#### What is expected
Your task is to gather the lines below that hold the string "False".

#### Available data

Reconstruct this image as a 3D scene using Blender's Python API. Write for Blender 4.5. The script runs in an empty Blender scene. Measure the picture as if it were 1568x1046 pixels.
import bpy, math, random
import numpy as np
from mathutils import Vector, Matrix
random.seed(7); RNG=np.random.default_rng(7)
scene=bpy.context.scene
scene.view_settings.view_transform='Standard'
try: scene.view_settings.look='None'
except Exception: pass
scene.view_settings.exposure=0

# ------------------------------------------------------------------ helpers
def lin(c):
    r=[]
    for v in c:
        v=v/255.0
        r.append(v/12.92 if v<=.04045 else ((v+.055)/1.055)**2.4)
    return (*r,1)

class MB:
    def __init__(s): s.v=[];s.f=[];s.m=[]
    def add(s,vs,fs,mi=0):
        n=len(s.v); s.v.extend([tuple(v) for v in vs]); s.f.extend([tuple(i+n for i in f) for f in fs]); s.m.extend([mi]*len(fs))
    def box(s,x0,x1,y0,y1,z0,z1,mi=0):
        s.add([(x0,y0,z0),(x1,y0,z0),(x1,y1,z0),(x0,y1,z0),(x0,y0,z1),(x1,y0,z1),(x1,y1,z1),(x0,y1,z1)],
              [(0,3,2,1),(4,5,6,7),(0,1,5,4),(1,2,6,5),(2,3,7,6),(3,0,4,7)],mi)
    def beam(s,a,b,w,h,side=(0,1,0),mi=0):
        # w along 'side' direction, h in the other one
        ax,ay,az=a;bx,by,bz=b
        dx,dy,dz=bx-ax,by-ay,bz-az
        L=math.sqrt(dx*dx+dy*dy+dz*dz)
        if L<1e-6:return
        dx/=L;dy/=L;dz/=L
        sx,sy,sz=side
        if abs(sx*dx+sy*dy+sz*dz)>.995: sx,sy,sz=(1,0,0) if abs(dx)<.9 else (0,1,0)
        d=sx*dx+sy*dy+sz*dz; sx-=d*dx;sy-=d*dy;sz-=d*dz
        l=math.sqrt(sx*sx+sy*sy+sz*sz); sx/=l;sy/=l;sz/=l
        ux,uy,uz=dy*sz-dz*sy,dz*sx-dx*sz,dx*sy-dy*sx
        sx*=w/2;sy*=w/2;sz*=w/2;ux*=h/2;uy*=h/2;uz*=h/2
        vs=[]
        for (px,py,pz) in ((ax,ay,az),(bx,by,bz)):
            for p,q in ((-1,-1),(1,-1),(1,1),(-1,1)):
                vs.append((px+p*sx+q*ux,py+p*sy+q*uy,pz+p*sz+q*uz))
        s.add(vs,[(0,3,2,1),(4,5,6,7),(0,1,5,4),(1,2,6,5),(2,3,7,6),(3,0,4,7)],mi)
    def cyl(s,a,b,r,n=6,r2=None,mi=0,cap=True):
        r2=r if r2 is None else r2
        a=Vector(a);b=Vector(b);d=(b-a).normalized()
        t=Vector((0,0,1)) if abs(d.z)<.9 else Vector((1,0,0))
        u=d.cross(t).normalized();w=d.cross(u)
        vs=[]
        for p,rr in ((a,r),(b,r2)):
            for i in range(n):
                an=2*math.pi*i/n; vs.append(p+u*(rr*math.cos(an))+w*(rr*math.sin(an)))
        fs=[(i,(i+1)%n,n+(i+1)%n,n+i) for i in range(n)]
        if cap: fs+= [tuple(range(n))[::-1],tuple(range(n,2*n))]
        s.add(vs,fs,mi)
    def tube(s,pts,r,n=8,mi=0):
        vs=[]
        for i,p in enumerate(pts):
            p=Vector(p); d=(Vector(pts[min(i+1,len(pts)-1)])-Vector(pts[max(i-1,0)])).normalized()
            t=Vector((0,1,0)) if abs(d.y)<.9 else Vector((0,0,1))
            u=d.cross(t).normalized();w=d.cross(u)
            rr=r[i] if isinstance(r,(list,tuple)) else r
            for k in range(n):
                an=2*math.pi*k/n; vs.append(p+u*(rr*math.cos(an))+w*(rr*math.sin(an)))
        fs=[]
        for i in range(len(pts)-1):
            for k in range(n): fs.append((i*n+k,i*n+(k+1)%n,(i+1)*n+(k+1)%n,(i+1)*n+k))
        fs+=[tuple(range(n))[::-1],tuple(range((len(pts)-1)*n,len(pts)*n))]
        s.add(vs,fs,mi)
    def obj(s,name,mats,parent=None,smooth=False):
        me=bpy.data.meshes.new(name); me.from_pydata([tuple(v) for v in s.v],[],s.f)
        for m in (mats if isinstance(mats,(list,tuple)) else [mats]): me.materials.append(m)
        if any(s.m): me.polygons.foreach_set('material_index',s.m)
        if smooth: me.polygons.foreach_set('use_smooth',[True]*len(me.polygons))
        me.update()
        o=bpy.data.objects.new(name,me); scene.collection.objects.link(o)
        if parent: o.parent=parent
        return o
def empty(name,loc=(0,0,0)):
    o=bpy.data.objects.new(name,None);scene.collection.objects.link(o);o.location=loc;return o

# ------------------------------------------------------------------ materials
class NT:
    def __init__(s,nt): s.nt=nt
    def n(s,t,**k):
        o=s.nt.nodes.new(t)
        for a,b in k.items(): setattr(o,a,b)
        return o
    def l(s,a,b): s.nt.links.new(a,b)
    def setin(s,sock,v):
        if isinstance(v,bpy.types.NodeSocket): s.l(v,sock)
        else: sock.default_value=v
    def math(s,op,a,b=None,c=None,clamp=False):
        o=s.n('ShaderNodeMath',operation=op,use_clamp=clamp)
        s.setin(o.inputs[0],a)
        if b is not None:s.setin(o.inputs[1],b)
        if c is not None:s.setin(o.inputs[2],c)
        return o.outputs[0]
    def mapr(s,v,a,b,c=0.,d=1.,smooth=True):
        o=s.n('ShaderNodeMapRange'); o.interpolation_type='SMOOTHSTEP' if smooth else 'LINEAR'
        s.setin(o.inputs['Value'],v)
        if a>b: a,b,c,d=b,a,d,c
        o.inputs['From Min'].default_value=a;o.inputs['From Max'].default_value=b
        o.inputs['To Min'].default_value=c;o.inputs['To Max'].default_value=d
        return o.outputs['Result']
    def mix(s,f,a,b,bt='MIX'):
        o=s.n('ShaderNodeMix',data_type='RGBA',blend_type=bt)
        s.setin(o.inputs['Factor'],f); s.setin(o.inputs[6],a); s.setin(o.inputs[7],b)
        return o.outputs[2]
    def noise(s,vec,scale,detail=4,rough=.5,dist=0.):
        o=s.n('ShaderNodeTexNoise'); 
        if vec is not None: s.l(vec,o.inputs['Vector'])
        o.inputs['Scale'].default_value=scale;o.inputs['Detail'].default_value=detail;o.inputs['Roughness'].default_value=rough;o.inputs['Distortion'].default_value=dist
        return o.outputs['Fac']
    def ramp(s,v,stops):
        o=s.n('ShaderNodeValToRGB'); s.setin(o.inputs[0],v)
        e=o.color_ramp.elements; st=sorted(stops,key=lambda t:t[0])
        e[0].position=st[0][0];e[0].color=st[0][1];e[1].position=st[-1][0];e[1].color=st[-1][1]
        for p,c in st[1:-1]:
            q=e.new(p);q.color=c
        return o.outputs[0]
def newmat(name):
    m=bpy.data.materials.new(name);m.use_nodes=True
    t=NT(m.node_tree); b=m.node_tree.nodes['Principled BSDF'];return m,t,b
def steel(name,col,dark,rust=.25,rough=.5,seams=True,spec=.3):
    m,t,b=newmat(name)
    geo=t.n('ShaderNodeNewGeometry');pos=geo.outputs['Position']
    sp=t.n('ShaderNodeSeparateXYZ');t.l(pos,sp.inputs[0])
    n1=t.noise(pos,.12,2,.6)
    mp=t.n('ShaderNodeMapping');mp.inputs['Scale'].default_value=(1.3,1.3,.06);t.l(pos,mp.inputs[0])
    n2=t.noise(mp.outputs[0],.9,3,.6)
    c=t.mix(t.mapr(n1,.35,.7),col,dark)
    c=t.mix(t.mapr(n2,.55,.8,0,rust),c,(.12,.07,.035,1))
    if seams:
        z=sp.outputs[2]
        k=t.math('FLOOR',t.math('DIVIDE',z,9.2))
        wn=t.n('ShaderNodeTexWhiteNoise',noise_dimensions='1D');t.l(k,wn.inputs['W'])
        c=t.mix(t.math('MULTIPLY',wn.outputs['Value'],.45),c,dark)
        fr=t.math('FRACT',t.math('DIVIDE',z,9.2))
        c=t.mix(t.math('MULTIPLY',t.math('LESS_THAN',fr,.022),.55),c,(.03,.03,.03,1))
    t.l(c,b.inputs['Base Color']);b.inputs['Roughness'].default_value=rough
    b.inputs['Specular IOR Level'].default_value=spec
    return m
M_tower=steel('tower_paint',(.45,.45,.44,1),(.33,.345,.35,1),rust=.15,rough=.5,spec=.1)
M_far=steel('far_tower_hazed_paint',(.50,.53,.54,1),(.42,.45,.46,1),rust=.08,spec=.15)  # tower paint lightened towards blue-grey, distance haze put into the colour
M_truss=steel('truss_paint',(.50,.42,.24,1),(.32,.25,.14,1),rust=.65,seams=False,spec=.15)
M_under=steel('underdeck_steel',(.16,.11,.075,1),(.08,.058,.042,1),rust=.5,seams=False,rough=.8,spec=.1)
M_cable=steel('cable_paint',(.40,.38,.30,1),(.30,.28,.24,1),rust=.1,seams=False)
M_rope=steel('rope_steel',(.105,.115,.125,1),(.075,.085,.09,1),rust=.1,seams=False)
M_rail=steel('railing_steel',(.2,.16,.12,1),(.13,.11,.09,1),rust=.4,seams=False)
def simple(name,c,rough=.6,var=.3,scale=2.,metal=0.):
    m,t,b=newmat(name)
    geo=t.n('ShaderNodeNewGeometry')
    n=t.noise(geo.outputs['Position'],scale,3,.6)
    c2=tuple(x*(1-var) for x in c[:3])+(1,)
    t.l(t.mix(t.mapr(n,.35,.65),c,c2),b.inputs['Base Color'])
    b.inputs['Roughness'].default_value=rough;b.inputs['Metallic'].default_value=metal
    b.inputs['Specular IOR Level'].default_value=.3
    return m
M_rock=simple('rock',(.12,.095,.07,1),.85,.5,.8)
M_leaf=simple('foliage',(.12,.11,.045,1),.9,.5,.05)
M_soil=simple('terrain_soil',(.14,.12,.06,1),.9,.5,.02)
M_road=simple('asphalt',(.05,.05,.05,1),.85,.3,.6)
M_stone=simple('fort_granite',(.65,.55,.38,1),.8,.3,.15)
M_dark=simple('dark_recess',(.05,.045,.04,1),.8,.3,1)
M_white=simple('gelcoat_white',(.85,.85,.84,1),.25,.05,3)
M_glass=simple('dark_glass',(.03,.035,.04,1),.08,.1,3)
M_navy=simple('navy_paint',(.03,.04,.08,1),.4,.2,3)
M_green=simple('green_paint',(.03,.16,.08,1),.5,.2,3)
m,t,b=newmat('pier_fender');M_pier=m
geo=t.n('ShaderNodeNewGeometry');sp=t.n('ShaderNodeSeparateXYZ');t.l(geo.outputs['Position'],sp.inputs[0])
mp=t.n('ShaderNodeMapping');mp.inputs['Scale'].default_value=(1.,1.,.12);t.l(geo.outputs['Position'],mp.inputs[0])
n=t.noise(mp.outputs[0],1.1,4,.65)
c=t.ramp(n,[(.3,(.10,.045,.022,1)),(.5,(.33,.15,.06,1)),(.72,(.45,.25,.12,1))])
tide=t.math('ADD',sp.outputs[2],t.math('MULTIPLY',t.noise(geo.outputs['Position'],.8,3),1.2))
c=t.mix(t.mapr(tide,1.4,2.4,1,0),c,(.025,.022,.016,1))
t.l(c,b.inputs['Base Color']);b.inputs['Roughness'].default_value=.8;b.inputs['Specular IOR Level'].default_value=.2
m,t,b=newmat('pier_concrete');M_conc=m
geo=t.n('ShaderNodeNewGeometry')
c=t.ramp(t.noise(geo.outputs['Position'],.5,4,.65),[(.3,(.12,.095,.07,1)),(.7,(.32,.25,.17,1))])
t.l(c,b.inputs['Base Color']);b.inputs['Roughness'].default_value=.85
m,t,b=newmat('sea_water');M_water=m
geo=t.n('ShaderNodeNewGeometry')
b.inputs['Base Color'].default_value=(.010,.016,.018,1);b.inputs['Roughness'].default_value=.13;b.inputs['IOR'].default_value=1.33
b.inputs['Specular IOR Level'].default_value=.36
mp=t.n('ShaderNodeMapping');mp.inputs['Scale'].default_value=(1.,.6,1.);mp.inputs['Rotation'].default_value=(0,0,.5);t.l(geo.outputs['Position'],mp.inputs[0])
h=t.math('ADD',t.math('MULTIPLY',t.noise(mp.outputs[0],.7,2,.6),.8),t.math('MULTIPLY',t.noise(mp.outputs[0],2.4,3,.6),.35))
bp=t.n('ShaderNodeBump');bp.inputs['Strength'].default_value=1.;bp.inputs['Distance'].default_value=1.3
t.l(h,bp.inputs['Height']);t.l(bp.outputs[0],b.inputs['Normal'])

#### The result
    def obj(s,name,mats,parent=None,smooth=False):
    def math(s,op,a,b=None,c=None,clamp=False):
M_truss=steel('truss_paint',(.50,.42,.24,1),(.32,.25,.14,1),rust=.65,seams=False,spec=.15)
M_under=steel('underdeck_steel',(.16,.11,.075,1),(.08,.058,.042,1),rust=.5,seams=False,rough=.8,spec=.1)
M_cable=steel('cable_paint',(.40,.38,.30,1),(.30,.28,.24,1),rust=.1,seams=False)
M_rope=steel('rope_steel',(.105,.115,.125,1),(.075,.085,.09,1),rust=.1,seams=False)
M_rail=steel('railing_steel',(.2,.16,.12,1),(.13,.11,.09,1),rust=.4,seams=False)